O plebiscito

bolsonaro
Foto: AFP


El 6 de octubre de 1988 fue de fiesta para los demócratas en Chile. Y fue de pánico para la Bolsa de Santiago. El IPSA se derrumbó 16,7%, su peor caída de la historia.

El 2 de octubre de 2018 fue de euforia en los mercados brasileños. El Bovespa se disparó en 3,8%, su mejor día en dos años, tras la publicación de una encuesta que ponía al militar retirado Jair Bolsonaro arriba en una eventual segunda vuelta.

En 1988, Chile vivía el plebiscito que nos devolvió la democracia. En 2018, Brasil se asoma al vértigo de un plebiscito que amenaza hacerla retroceder. Y, ciegos de nuevo, los mercados vuelven a apostar contra el único modelo que garantiza su propia legitimidad.

Larry Diamond dice que vivimos una ola de "recesión democrática". Este sistema se derrumba en países como Venezuela y Nicaragua, y se tambalea frente a líderes elegidos por voto popular y devenidos en aspirantes a autócratas que aplastan las libertades de opositores y minorías en Turquía, Hungría y Filipinas.

Más preocupante aun es la legitimación de modelos como el de Putin, Trump y en especial, el del capitalismo sin democracia que promueve China.

Este incendio sin control acecha ahora a la cuarta democracia más grande del mundo: Brasil. Jair Bolsonaro, el "Trump tropical", un exmilitar con una hoja de vida discreta como parlamentario, y con un prontuario brutal de alabanza a dictadores y desprecio por los derechos humanos, las mujeres, los homosexuales y los negros, se acerca a la victoria. Lo suyo es el consabido menú de defensa del hombre común contra un largo listado de amenazas y agravios, aderezado con el condimento de las noticias falsas y salpimentado por el músculo de un Ejército que interviene en política contingente.

La corrupción de Brasil ofrece un plebiscito atroz. Porque frente al autoritario Bolsonaro asoma el plato indigesto de Fernando Haddad, el sucedáneo del condenado Lula. Menú a la carta entonces, elija usted: vote por la represión o condone la corrupción.

Y en un drama en tres actos, la élite empresarial brasileña ha sido fundamental en esta espiral de degradación democrática.

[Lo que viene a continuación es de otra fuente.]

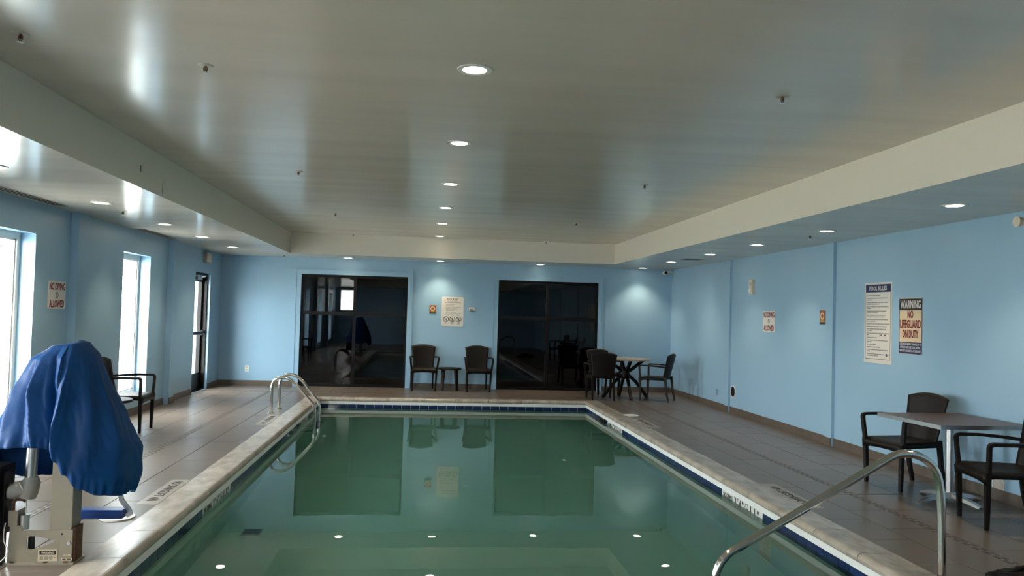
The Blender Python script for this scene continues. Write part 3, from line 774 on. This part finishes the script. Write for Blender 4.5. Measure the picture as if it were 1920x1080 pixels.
def plaque(loc, rz, w, h, label):
    r = thing('emblem_plaque', label, 'plaque', loc, rz, 'orange brown plaques')
    board(r, w, h, M['orange'], .008)
    MB().ring((0, 0, 0), w * .22, w * .34, .0015, axis='y').build('emblem', M['signc'], r, (0, -.0095, h * .08))
    MB().box(-w * .42, w * .42, -.0095, -.008, -h * .34, -h * .20).build('gold_band', M['gold'], r)
    MB().box(-w / 2, w / 2, -.0095, -.008, -h / 2, -h * .38).build('dark_band', M['black'], r)
plaque((.172, YB, 1.548), 0, .135, .165, 'small orange brown plaque on the back wall left of the rules board')
plaque((XR, 9.53, 1.566), RZR, .135, .175, 'small orange brown plaque on the right wall beside the pilaster')

r = thing('wall_thermostat', 'small white thermostat on the back wall right of the rules board', 'thermostat', (.94, YB, 1.57), 0)
MB().box(-.056, .056, -.022, 0, -.038, .038).build('housing', M['plast'], r); MB().box(-.04, -.008, -.0235, -.022, -.02, .004).build('display', M['black'], r); MB().box(.008, .04, -.0235, -.022, -.02, .004).build('display', M['black'], r)
MB().box(-.056, .056, -.0235, -.022, -.038, -.028).build('base_strip', M['black'], r)

r = thing('wall_outlet', 'white double outlet low on the back wall left of the doors', 'outlet', (-3.333, YB, .32), 0)
board(r, .075, .12, M['plast'], .006, .006, 'cover_plate')
for z in (-.028, .028):
    o = MB().cyl((0, -.008, z), .017, .003, axis='y', n=16).build('socket', M['cream'], r)
    MB().box(-.007, -.004, -.0092, -.008, z - .005, z + .006).build('slot', M['black'], o)

r = thing('alarm_strobe', 'cream fire alarm strobe high on the right wall', 'alarm', (XR, 11.68, 2.015), RZR)
board(r, .13, .215, M['cream'], .045, .012, 'housing'); MB().cyl((0, -.062, -.055), .03, .018, axis='y', n=18).build('strobe_lens', M['trimw'], r)
MB().box(-.035, .035, -.048, -.045, .02, .07).build('sounder_grille', M['ventg'], r)

for (y, z, rad, lab, mm_) in ((12.40, .345, .098, 'black round recess cover low on the right wall beside the far pilaster', M['vent']), (6.43, .135, .075, 'grey round cover low on the right wall behind the right chair', M['ventg'])):
    r = thing('round_wall_cover', lab, 'cover', (XR, y, z), RZR)
    MB().ring((0, -.008, 0), rad * .91, rad, .008, axis='y', n=32).build('rim', M['trimw'], r); MB().cyl((0, -.005, 0), rad * .85, .005, axis='y', n=32).build('disc', mm_, r)
r = thing('access_panel', 'blue painted low access panel with a dark finger slot, right wall', 'panel', (XR, 12.90, .27), RZR)
MB().box(-.19, .19, -.006, 0, -.17, .30).build('panel', M['blue'], r); MB().box(-.195, -.18, -.009, 0, -.05, .05).build('finger_slot', M['vent'], r)

r = thing('exit_light', 'grey exit light box above the left side door', 'exit sign', (XL, 14.56, 2.35), RZL)
MB().box(-.16, .16, -.06, 0, -.095, .095).build('housing', M['liftgrey'], r); MB().box(-.14, .14, -.063, -.06, -.075, .075).build('face_plate', M['cream'], r)

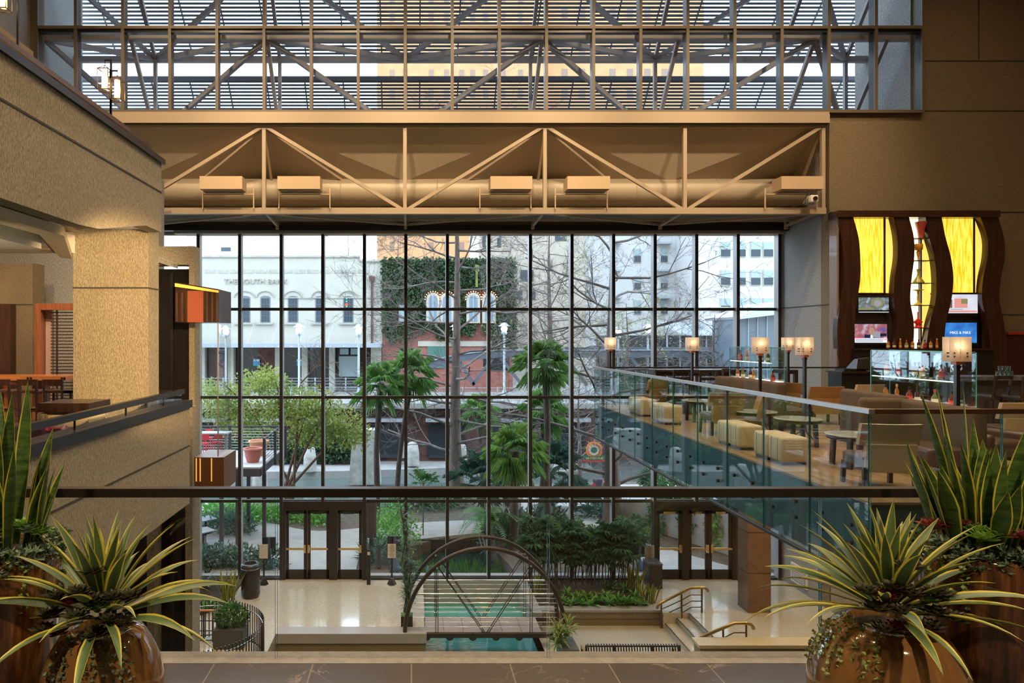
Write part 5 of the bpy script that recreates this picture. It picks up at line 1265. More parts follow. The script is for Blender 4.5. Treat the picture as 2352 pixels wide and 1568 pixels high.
# ---------------------------------------------------------------- ground, river, banks
mat('paving', (.37,.35,.33), .75, col2=(.30,.285,.27), vscale=3); mat('paving_light', (.43,.42,.41), .75, col2=(.37,.36,.35), vscale=3)
mat('garden_soil', (.13,.10,.075), 1, col2=(.07,.055,.04), vscale=4)
GZ = FL-.02
def spline(pts, n=5):
    o = []
    for i in range(len(pts)-1):
        p0 = pts[max(0,i-1)]; p1 = pts[i]; p2 = pts[i+1]; p3 = pts[min(len(pts)-1,i+2)]
        for k in range(n):
            t = k/n; f = lambda a,b,c,d: .5*((2*b)+(-a+c)*t+(2*a-5*b+4*c-d)*t*t+(-a+3*b-3*c+d)*t**3)
            o.append((f(p0[0],p1[0],p2[0],p3[0]), f(p0[1],p1[1],p2[1],p3[1])))
    o.append(pts[-1]); return o
def gpt(x, y, z=FL): D = DF(y, z); return (PX(x,D), D)
bank = spline([(-24,36.5),(-12,35.6),(-6,34.4),(-2.5,33.2),(0,33.6),(3,37.2),(8,39.6),(14,40),(22,39.5),(45,39)])
# soil ground with a pond cut out: pond polygon between X -2..5, Y 24.5..30
pond = spline([gpt(905,1300),gpt(925,1262),gpt(1000,1238),gpt(1080,1225),gpt(1110,1240),gpt(1165,1290),gpt(1185,1320)])
g = MB()
left = [(-24,24.36),(pond[0][0],24.36)]+pond[:len(pond)//2+1]; 
mid = pond[len(pond)//2]
bi = min(range(len(bank)), key=lambda i: abs(bank[i][0]-mid[0]))
polyL = [(-24,24.36),(pond[0][0]-.2,24.36)]+pond[:len(pond)//2+1]+[bank[bi]]+list(reversed(bank[:bi]))
polyR = [(45,24.36)]+list(reversed(bank[bi:]))+pond[len(pond)//2:]+[(pond[-1][0]+.1,24.36)]
g.prism(polyL, GZ-1.6, GZ); g.prism(polyR, GZ-1.6, GZ)
struct('floor_garden', g, M['garden_soil'])
solo('garden_pond', MB().box(-4,7,24.4,33,-8.3,-6.95), M['water_dark'], 'dark pond with weeds just outside the window behind the arches', 'pond', kind='stuff')
solo('river', MB().box(-70,13,30,48.78,-8.2,-7.35).box(13,80,30,51.98,-8.2,-7.35), M['water_river'], 'calm grey green river crossing behind the garden', 'river', kind='stuff')
def path(name, pts, label, m='paving', z0=GZ-.1, z1=GZ+.04):
    return struct(name, MB().prism(spline(pts, 4), z0, z1), M[m])
path('floor_path_doors', [(-7.2,24.4),(-7.6,26.4),(-8.6,28.6),(-8.8,31),(-6.6,31.0),(-4.6,29.8),(-3.2,29.8),(-1.2,30.6),(1.2,31.2),(3.0,31.3),(3.6,29.8),(1.2,28.8),(-.9,27.9),(-1.9,26.5),(-2.0,24.4)], '')
path('floor_path_patio', [(-16,24.4),(-16,31.5),(-12.2,31.4),(-9.8,29.6),(-8.7,27.6),(-7.9,26.0),(-7.4,24.4)], '', 'paving_light', GZ-.1, GZ+.03)
path('floor_path_right', [(9.0,24.4),(8.2,27),(6.2,29.5),(5.4,33),(6.4,36.8),(10,38.8),(17,39.2),(30,38.8),(30,35.5),(17,35.5),(10.5,34.6),(8.7,32),(9.0,29.0),(10.6,26.6),(12.2,24.4)], '')
path('floor_path_upper', [(-16,33.6),(-16,35.2),(-11,35.0),(-9.6,33.2),(-10.6,32.2)], '', 'paving_light')
# far bank walk and retaining wall, street
far = spline([(-70,45.5),(-20,45.2),(-8,45.0),(-2,45.6),(3,46.5),(7,48.2),(10,50),(14,52.3)])
g = MB().prism([(-70,53)]+far+[(14,53)], -8.2, -6.85); struct('floor_far_walk', g, M['paving'])
mat('wall_dark_brick', (.16,.07,.05), .9, col2=(.06,.035,.03), vscale=2); mat('deck_pale', (.28,.27,.25), .7)
SZ = -2.6
struct('wall_river_far', MB().box(-70,13,48.8,49.4,-7,SZ-.3).box(13,80,52,52.6,-8,SZ-.3), M['wall_dark_brick'])
g = MB().box(-70,13,47.4,75,SZ-.35,SZ).box(13,90,51.5,110,SZ-.35,SZ); struct('floor_street', g, M['deck_pale'])
t = thing('river_restaurants', 'dark arcade with windows under the street deck across the river', 'building', (0,48.7,-6.85))
for i in range(7):
    x = -16+4.3*i; build('arcade_window', MB().box(x,x+2.6,48.66,48.78,-6.6,-4.2), mat('shopfront_dark',(.03,.035,.04),.1) if 'shopfront_dark' not in M else M['shopfront_dark'], t)
    build('awning', MB().box(x-.2,x+2.8,47.9,48.7,-3.95,-3.7), mat('awning_grey',(.35,.38,.42),.7) if 'awning_grey' not in M else M['awning_grey'], t)
mat('white_stone', (.46,.44,.40), .8, col2=(.30,.28,.26), vscale=3)
def bollard(x, yb, D, w, ytop, label, round_=True):
    X = PX(x,D); z0, z1 = PZ(yb,D), PZ(ytop,D)
    mb = MB().lathe([(w*.58,0),(w*.55,(z1-z0)*.5),(w*.42,(z1-z0)*.93),(w*.25,(z1-z0)*.99),(.01,z1-z0)], (X,D,z0), 14) if round_ else MB().prism_y([(X-w/2,z0),(X-w*.38,z1),(X+w*.38,z1),(X+w/2,z0)], D-.5, D+.6)
    solo('mooring_pier', mb, M['white_stone'], label, 'pier', 'pale stone piers at the river edge')
bollard(712,1081,45.2,.78,1026,'white rounded stone pier behind the leaning yellow green tree')
bollard(597,1115,41,.8,1065,'white stone pier under the raised wooden deck at left')
bollard(839,1109,43,2.0,985,'tall pale tapered concrete pier right of the yellow green tree',False)
bollard(948,1066,46.5,.8,1014,'pale stone pier left of the bare cypress trunk')
bollard(925,1050,47.5,.5,1010,'small pale pier left of the cypress, behind the palm trunk')
bollard(1063,1060,46.5,.5,1020,'small pale pier just right of the cypress trunk')
for i,(x,yb,yt) in enumerate(((1268,995,945),(1288,1010,968),(1325,1032,965),(1340,1015,978),(1382,1010,968))): bollard(x,yb,51-i*.3,.9,yt,'pale tapering pier on the right far bank, %s from the left' % ORD[i])
# railings along the street
mat('rail_pale', (.45,.50,.53), .4, metal=.4)
t = thing('street_railing', 'long pale metal railing with thin horizontal bars along the street edge', 'railing', (0,47.6,SZ))
for y0,x0,x1 in ((47.6,-30,13.2),(51.7,13.2,40)):
    for k in range(7): build('rail_bar', MB().box(x0,x1,y0-.015,y0+.015,SZ+.15+.15*k,SZ+.175+.15*k+(.03 if k==6 else 0)), M['rail_pale'], t)
    x = x0
    while x < x1: build('rail_post', MB().box(x-.04,x+.04,y0-.04,y0+.04,SZ,SZ+1.15), M['rail_pale'], t); x += 2.4
t = thing('street_railing', 'second pale railing in front of the bank building shopfronts', 'railing', (-8,53.5,SZ))
for k in range(5): build('rail_bar', MB().box(-22,0,53.48,53.52,SZ+.5+.22*k,SZ+.53+.22*k), M['rail_pale'], t)
for i in range(10): build('rail_post', MB().box(-22+2.4*i,-21.9+2.4*i,53.45,53.55,SZ,SZ+1.45), M['rail_pale'], t)
# street lamps
mat('lamp_globe', (1,1,1), .5, emit=(1,.92,.78), es=5)
def streetlamp(x, yt, D, label):
    X = PX(x,D); zt_ = PZ(yt,D); t = thing('street_lamp', label, 'street lamp', (X,D,SZ), 'street lamps across the river')
    build('pole', MB().lathe([(.22,0),(.16,.6),(.09,.8),(.075,zt_-SZ-.75)], (X,D,SZ), 12), M['rail_pale'], t)
    build('globe', MB().ball((X,D,zt_-.45), .24, 12, 8), M['lamp_globe'], t)
    build('collar', MB().lathe([(.2,-.85),(.24,-.72),(.2,-.66)], (X,D,zt_), 12), M['rail_pale'], t)
    build('cap', MB().lathe([(.48,-.26),(.3,-.16),(.18,-.02),(.16,0),(.02,.02)], (X,D,zt_), 14), M['rail_pale'], t)
streetlamp(519,748,52,'street lamp at the far left in front of the bank building')
streetlamp(687,743,50,'street lamp in the middle of the bank building front')
streetlamp(824,745,50,'street lamp at the right end of the bank building front')
streetlamp(1046,743,54,'street lamp hidden partly by the bare cypress trunk')
streetlamp(1158,741,50,'street lamp in front of the ivy covered building corner')
streetlamp(1420,750,52,'street lamp behind the bare tree at right, left of the pair'); streetlamp(1488,744,52,'street lamp right of the pair near the white hotel')
# ---------------------------------------------------------------- bank building
BD = 58.0
mat('bank_wall', (.50,.48,.41), .85, col2=(.45,.43,.37), vscale=.5); mat('stone_stain', (.33,.33,.29), .9, col2=(.45,.43,.37), vscale=2.5)
mat('win_dark', (.05,.07,.09), .08); mat('win_frame', (.16,.18,.20), .5); mat('win_blue', (.22,.30,.38), .2); mat('win_curtain', (.30,.38,.40), .6)
b = thing('bank_building', 'low cream stone building with arched windows, carved lettering and a shop awning', 'building', (PX(660,BD),BD,SZ))
def q(n, x0, x1, y0, y1, m, d0=0, d1=.3, par=None, D=BD): return build(n, MB().box(PX(x0,D),PX(x1,D),D+d0,D+d1,PZ(y1,D),PZ(y0,D)), M[m], par or b)
q('wall', 430, 826, 590, 792, 'bank_wall', 0, 12); q('wall', 826, 878, 600, 792, 'bank_wall', 0, 12)
q('parapet_cap', 430, 827, 587, 591, 'stone_stain', -.12, .3); q('parapet_cap', 826, 878, 597.5, 601, 'stone_stain', -.12, .3)
for i in range(13): q('vent_band', 470+29.4*i, 495+29.4*i, 619, 627, 'stone_stain', -.03, .0)
tb = text_mb('THE SOUTH BANK', .60, .03); tb.xform(Matrix.Translation((PX(588,BD), BD-.06, PZ(647,BD))) @ RX90 @ Matrix.Diagonal((1.08,1,1,1)))
build('carved_lettering', tb, mat('carved', (.38,.34,.30), .9), b)
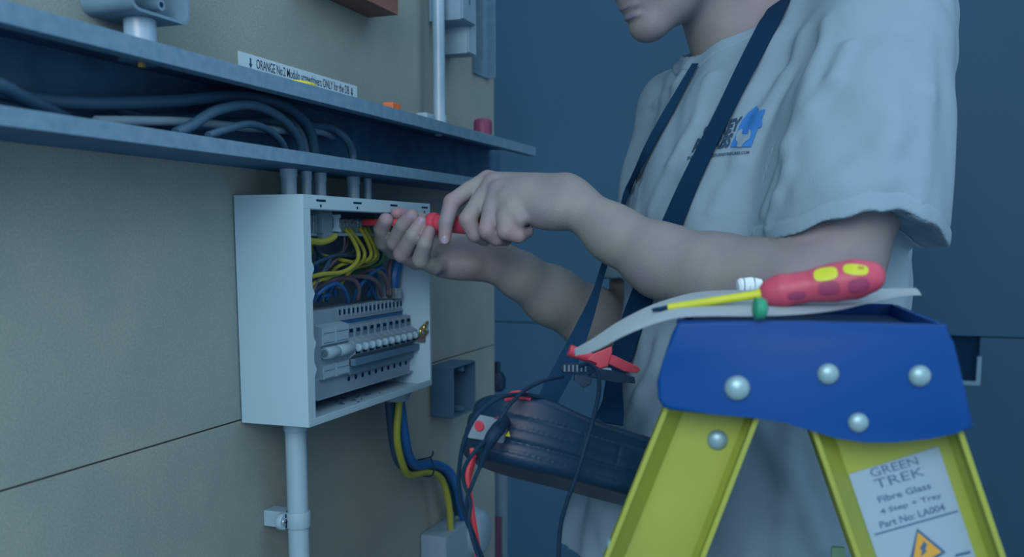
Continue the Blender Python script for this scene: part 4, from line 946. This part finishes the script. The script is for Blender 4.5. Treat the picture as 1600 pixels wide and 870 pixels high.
pts, nr = on_shirt(WD, .0065, base)
pts += [P(950, 662, 1.09)]; nr += [CAM - pts[-1]]
nr = [x / np.linalg.norm(x) + .9 * (CAM - p) / np.linalg.norm(CAM - p) for x, p in zip(nr, pts)]
# smooth normals and lift to clear folds
for _ in range(2): pts = [pts[0]] + [(pts[i - 1] + 2 * pts[i] + pts[i + 1]) / 4 for i in range(1, len(pts) - 1)] + [pts[-1]]
ribbon('wide_band', [p + n_ / np.linalg.norm(n_) * .004 for p, n_ in zip(pts, nr)], [.034, .031, .0275, .0240, .0215, .0215, .025, .029, .033, .035, .035, .034], WEB, strap, nrm=nr)
thin = [(1092, 104), (1074, 136), (1052, 175), (1030, 215), (1008, 258), (985, 305)]
pts, nr = on_shirt(thin, .004)
nr = [x / np.linalg.norm(x) + .6 * (CAM - p) / np.linalg.norm(CAM - p) for x, p in zip(nr, pts)]
pts = [p + n_ / np.linalg.norm(n_) * .003 for p, n_ in zip(pts, nr)]
low = [P(962, 360, 1.30), P(945, 412, 1.26), P(927, 470, 1.21), P(905, 525, 1.16), P(882, 575, 1.11), P(862, 612, 1.08), P(850, 640, 1.06)]
pts += low; nr += [CAM - p for p in low]
ribbon('narrow_band', pts, [.010, .013, .016, .016, .016, .010, .008, .009, .018, .024, .024, .022], WEB, strap, nrm=nr)
# ------------------------------------------------------------------ tester
TA, TB_ = P(738, 664, 1.015), P(1080, 760, 1.065)
ta = (TB_ - TA); TL_ = np.linalg.norm(ta); ta /= TL_
tcn = FW - ta * (FW @ ta); tcn = tcn - UP * .25; tcn -= ta * (tcn @ ta); tcn /= np.linalg.norm(tcn)
tbn = np.cross(tcn, ta); tbn = tbn if tbn[2] > 0 else -tbn
TCc = (TA + TB_) / 2 + tcn * .012; TMt = np.array([ta, tbn, tcn])
def tester_f(P_, lo=None, hi=None):
    l = (P_ - TCc) @ TMt.T; A, W_ = TL_ / 2, .060; x = np.abs(l[:, 0]) / A; y = np.abs(l[:, 2]) / W_
    k = ((x ** 3.2 + y ** 2.4) ** (1 / 2.8)); d2 = (k - 1) * W_ * .9
    b = l[:, 1] + .10 * (l[:, 0] + .02) ** 2 * 5 * 0
    hgt = .0315 + .006 * np.exp(-((l[:, 0] + .075) / .045) ** 2)
    mid = .004 * np.exp(-((l[:, 0] + .075) / .045) ** 2)
    dz = np.abs(b - mid) - (hgt - .008); dd = d2 + .010
    out = np.minimum(np.maximum(dd, dz), 0) + np.sqrt(np.maximum(dd, 0) ** 2 + np.maximum(dz, 0) ** 2) - .010
    for b0, dep, wd in ((.016, .0012, .0011), (.003, .0009, .0009), (-.011, .0014, .0012), (-.022, .0010, .0009)):
        out = out + dep * np.exp(-((b - b0) / wd) ** 2)
    out = out - .0014 * (np.tanh((b + .010) / .0015) * .5 + .5) * (np.tanh((.016 - b) / .0015) * .5 + .5)
    for a0 in (-.02, .02, .055): out = out + .0010 * np.exp(-((l[:, 0] - a0) / .0012) ** 2) * (b > -.010) * (b < .016)
    return out
tester = thing('electrical_tester', 'black hard-cased electrical tester hanging on the strap, socket panel at its rounded left end', 'tester', tuple(TCc))
ext = np.abs(TMt.T) @ np.array([TL_ / 2, .042, .07]) + .01
sdf_obj('casing', tester_f, TCc - ext, TCc + ext, .0019, BLACKPL, tester, cull=False)
TPANEL = mat('grey_printed_panel', (112, 138, 158), .5)
def tm_(px, py):
    return march(tester_f, px, py, .8, 1.3)
def plate(name, pxs, m, lift, th, parent):
    """small plate that lies on the casing"""
    p = [tm_(*q) for q in pxs]; c = sum(p) / len(p); nn = np.cross(p[1] - p[0], p[-1] - p[0]); nn /= np.linalg.norm(nn)
    if nn @ (CAM - c) < 0: nn = -nn
    off = max((q - c) @ nn for q in [tm_((pxs[0][0] + pxs[2][0]) / 2, (pxs[0][1] + pxs[2][1]) / 2)] + p)
    pl = [q - nn * ((q - c) @ nn) + nn * (off - .004 + lift) for q in p]
    return obj(name, prism(NB(), pl, nn * (.004 + th), .0005), m, parent), c, nn
pn, pc, pnn = plate('socket_panel', [(752, 645), (801, 655), (786, 692), (738, 680)], TPANEL, .0005, .001, tester)
def knob(px, py, r, h_, m, name, par, off=0.0015):
    r0 = ray(px, py); top = pc + pnn * 0; t = ((pc + pnn * .004 - CAM) @ pnn) / (r0 @ pnn); c = CAM + r0 * t
    return obj(name, lathe(NB(), c - pnn * .003, c + pnn * h_, [(0, r), (.8, r), (1, r * .8)], 16), m, par, True), c
knob(753, 664, .0062, .007, REDPL, 'red_socket', tester)
knob(787, 656, .0050, .005, BLACKPL_R, 'socket', tester); knob(790, 662, .0045, .004, BLACKPL_R, 'socket', tester)
knob(778, 655, .003, .005, REDCAP, 'red_button', tester)
tt = [tm_(789, 681), tm_(795, 673), tm_(797, 682)]
nn = (CAM - tt[0]) / np.linalg.norm(CAM - tt[0]); obj('warning_mark', prism(NB(), [x + nn * .002 for x in tt], nn * .004), YTAPE, tester)
# red cover on top of the casing
pts = [tm_(px, py) for px, py in ((787, 632), (800, 627), (815, 626), (828, 631))]
obj('red_trim', tube(NB(), [p + tbn * .006 for p in pts], [.003, .005, .005, .003], 8, 5), REDPL, tester, True)
# strap lug
lg = P(942, 672, 1.0); obj('strap_lug', tube(NB(), [P(930, 660, 1.012), P(945, 670, 1.008), P(962, 686, 1.012)], .0055, 8, 4), BLACKPL_R, tester, True)
lg2 = P(851, 634, 1.03); obj('strap_lug', tube(NB(), [P(838, 628, 1.03), P(852, 632, 1.028), P(868, 641, 1.03)], .0055, 8, 4), BLACKPL_R, tester, True)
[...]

Primero, lucraron de un esquema de corrupción institucionalizada en complicidad con las dirigencias políticas, especialmente con el izquierdista Partido de los Trabajadores de Lula. Cuando "O Mecanismo" derrumbó el sistema, movieron los hilos para medrar de los restos del desastre. Lo reconoció esta semana en La Tercera el influyente exlíder de los industriales paulistas, y ahora candidato a gobernador de Sao Paulo, Paulo Skaf, uno de los líderes de la campaña para destituir a la presidenta Dilma Rousseff: "mi compromiso con el impeachment se dio debido a las políticas económicas equivocadas de Dilma".

Así, tras derribar a una presidenta porque no le gustaba su política económica, Skaf y gran parte del empresariado apoyan ahora a Bolsonaro. Poco importa que el referente mundial del liberalismo, The Economist, advierta en su portada que el exmilitar "es una amenaza para Brasil y América Latina". La perspectiva de una pasada ganadora importa más que la salud de la democracia. El cuento chino de un capitalismo sin democracia suena tentador.

Son demasiados lo que siguen sin entender que solo una democracia estable proporciona una base para legitimar la riqueza. Cuando corrompen la política para lucrar de ella, cuando manipulan las instituciones para instalar títeres en el poder, y cuando empujan el vagón del autoritarismo, muchos dueños del capital no hacen más que demostrar desprecio por la sociedad de la que dependen y ceguera por su propia sobrevivencia.

¿Cuánto de este cóctel de corrupción, manipulación e instinto autocrático aplica a Chile? ¿Cuán a salvo estamos de tener a un Trump, un Erdogan o un Bolsonaro tocando las puertas de La Moneda? Un solo dato para la reflexión: en una reciente nota, Forbes cita un estudio internacional del Pew Research Center como explicación de lo que ocurre en Brasil. El 33% de los brasileños dice en él que la democracia es "una mala manera" de gobernar el país.

Es una de las cifras más altas del mundo. Pero no la mayor. En Chile llega al 35%.